Graphic by EJ Chong | Mercury Staff.
During the Trump presidency, Americans have seen many
records broken. We’ve broken all sorts of stock market records. No president
has had more federal judicial appointments than President Trump at this point
in his presidency. Now, we’ve had the longest government shutdown. However, the
term “government shutdown” is a purely bureaucratic term. What has occurred at
the southern border of the U.S. every day for the last 30 years has proven that
even when the government has been open, immigration laws have been negligently
enforced, and that shutting down the government over them was necessary.
The best strategy Democrats have come up with as an
explanation for why we were in crisis mode is that government workers were
missing their paychecks. Of course, this narrative does not explain why we were
not in enough of a crisis to keep the congressional Democrats in Washington,
D.C. to negotiate with President Trump, instead of hanging out with Lin Manuel
Miranda in Puerto Rico.
It is ironic that congressional Democrats want us to feel
bad about non-contractor government workers missing one or two paychecks for
which they are guaranteed back pay, especially since some of these same
government workers are responsible for crafting policies which have led to an
uncompetitive, overregulated job market in the United States which has lowered
private sector wages and benefits. If those who worked in manufacturing and
mining got that sweet of a deal, Donald Trump could never have been elected in
the first place.
Light joking at the expense of our nation’s bureaucrats
aside, it would be disingenuous to not touch on the original reason for the
shutdown, since there has been scant progress on funding a new wall, a
signature promise of Donald Trump’s campaign.
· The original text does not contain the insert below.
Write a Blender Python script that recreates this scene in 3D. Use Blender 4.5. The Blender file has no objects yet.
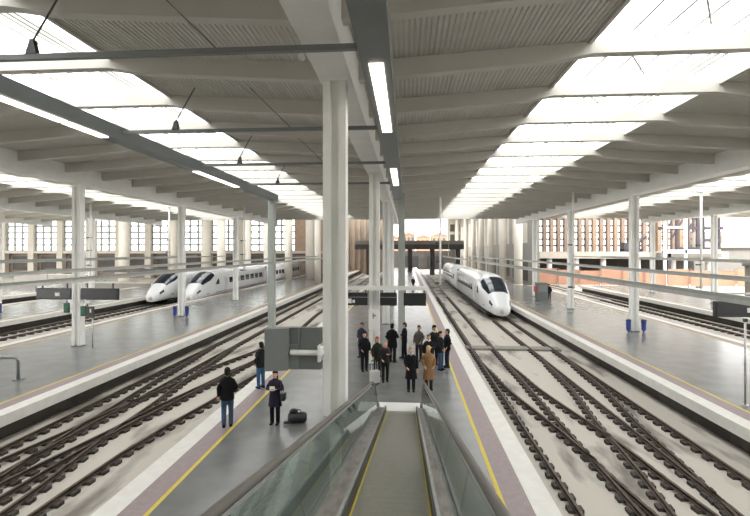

Apart from being a signature Trump promise, building more
walls and fences along the southern border is also a tried and true idea. A
blend of a border wall and laws targeting immigrants have decreased illegal
immigration into Israel by over 99 percent, according to statistics published
by the country’s Ministry of the Interior. It was a good idea when Donald Trump
walked down the escalator in Trump Tower and it was a good idea in 2006 when
almost every prominent Senate Democrat, including then-Sen. Barack Obama, who
now bellyache about Trump building more physical barriers, voted in favor of
the Secure Fence Act, which proposed the construction of 700 miles of border
fencing as well as additional checkpoints, lighting and expansion of newer
technology such as cameras and unmanned aerial vehicles.
In a
country where the federal budget is over $4 trillion, according to the White
House’s budget for fiscal year 2019, the money Trump is requesting is $5.7
billion dollars for a border wall, about 0.13 percent of the federal budget. An
impasse over this miniscule amount of money is why government workers were not
being paid. Congressional Democrats haveshown their true priorities
aren’t to keep federal employees paid, but to prevent a border wall from being
funded. After all, Sen. Chuck Schumer shut down the government a year ago
because Senate Democrats wanted an immigration amnesty deal that did not
include a border wall, which itself is a reversal of his positions when he
voted for the Secure Fence Act of 2006 and the bipartisan Gang of Eight deal
backed by the Obama administration that passed through the Senate but failed to
advance through the House.
While
approximately half of illegal immigrants are estimated to be overstaying their
visas, according to data from the Center for Migration Studies, the real
problems of illegal immigration occur at our southern border. Meaningful reform
to visa overstays would require reform of the legal immigration system.
Therefore, if we want to stop the actual horrors of illegal immigration, which
happen to the migrants themselves, border patrol agents and citizens in any
country illegal immigrants pass through, we need to focus on deterring entry at
our southern border. Smugglers can make thousands of dollars for each
individual smuggled across the border, according to figures cited by a Homeland
Security official in a report from The Washington Post.
Our border is a very
dangerous place for those who help enforce our immigration laws as well. While
we have yet to build a wall of stone, metal or bollard, we have already
committed to a “wall” of people — the 16,000 or so border patrol agents that
work on the southwest border, playing the world’s most dangerous game of red
rover. Yet, the border patrol seems to be the only government workers for whom
the congressional Democrats have not even an iota of sympathy. A wall would
make their jobs a lot easier and safer. Though the shutdown is over — at least
for the next three weeks — it will hopefully not be Donald Trump’s last attempt
to build a wall. As he’s stated before, he can always cross the Rubicon and
declare a national emergency. I can’t think of any logical reason why what
happens on our border would not qualify.
This shutdown, the longest in American history, has
certainly been inconvenient for the Beltway. The message of those relatively
privileged government workers was dutifully broadcasted everyday by traditional
media, celebrity activists and social media. Our government could have been
shut down for far longer before it even approached the level of damage and
dysfunction that our inability to practically enforce our immigration policies
has done to us, Mexico, our Central American neighbors and illegal and legal
migrants from any of those countries. A wall is not a perfect public policy
solution — no solution is — but it is unique among immigration enforcement
measures in that it is really only meant to stop those who have not yet
violated our laws, instead of those who already have.